Material provided -

==========

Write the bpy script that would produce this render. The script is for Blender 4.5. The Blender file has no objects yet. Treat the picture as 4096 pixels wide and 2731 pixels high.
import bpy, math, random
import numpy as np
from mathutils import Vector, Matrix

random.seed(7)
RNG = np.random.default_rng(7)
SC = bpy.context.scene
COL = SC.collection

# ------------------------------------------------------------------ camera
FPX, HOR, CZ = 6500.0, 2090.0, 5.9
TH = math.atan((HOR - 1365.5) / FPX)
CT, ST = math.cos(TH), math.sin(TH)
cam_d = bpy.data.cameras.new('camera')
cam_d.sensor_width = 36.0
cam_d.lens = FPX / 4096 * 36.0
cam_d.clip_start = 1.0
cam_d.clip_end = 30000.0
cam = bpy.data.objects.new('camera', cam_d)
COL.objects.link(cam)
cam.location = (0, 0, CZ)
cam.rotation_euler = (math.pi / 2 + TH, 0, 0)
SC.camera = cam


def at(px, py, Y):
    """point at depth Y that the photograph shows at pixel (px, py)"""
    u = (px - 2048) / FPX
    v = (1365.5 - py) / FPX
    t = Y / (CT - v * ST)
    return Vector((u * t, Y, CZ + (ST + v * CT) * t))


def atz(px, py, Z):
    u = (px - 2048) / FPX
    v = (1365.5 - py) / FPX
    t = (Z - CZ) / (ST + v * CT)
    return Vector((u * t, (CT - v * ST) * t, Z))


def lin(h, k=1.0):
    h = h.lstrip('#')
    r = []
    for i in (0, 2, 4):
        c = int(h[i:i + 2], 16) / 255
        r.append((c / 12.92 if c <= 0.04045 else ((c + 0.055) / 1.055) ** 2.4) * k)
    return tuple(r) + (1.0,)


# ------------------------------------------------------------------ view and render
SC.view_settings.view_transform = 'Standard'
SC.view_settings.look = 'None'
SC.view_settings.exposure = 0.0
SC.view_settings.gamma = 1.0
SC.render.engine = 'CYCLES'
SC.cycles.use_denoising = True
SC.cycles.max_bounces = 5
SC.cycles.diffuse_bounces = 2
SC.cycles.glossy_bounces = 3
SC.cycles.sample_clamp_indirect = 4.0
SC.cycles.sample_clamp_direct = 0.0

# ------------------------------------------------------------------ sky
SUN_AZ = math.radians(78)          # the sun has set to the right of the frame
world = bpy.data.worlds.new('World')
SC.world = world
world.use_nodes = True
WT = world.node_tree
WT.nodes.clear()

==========

Exercise aim -
Find the string "objects" in the listing and return every line that holds it.

Correct answer -
Write the bpy script that would produce this render. The script is for Blender 4.5. The Blender file has no objects yet. Treat the picture as 4096 pixels wide and 2731 pixels high.
cam = bpy.data.objects.new('camera', cam_d)
COL.objects.link(cam)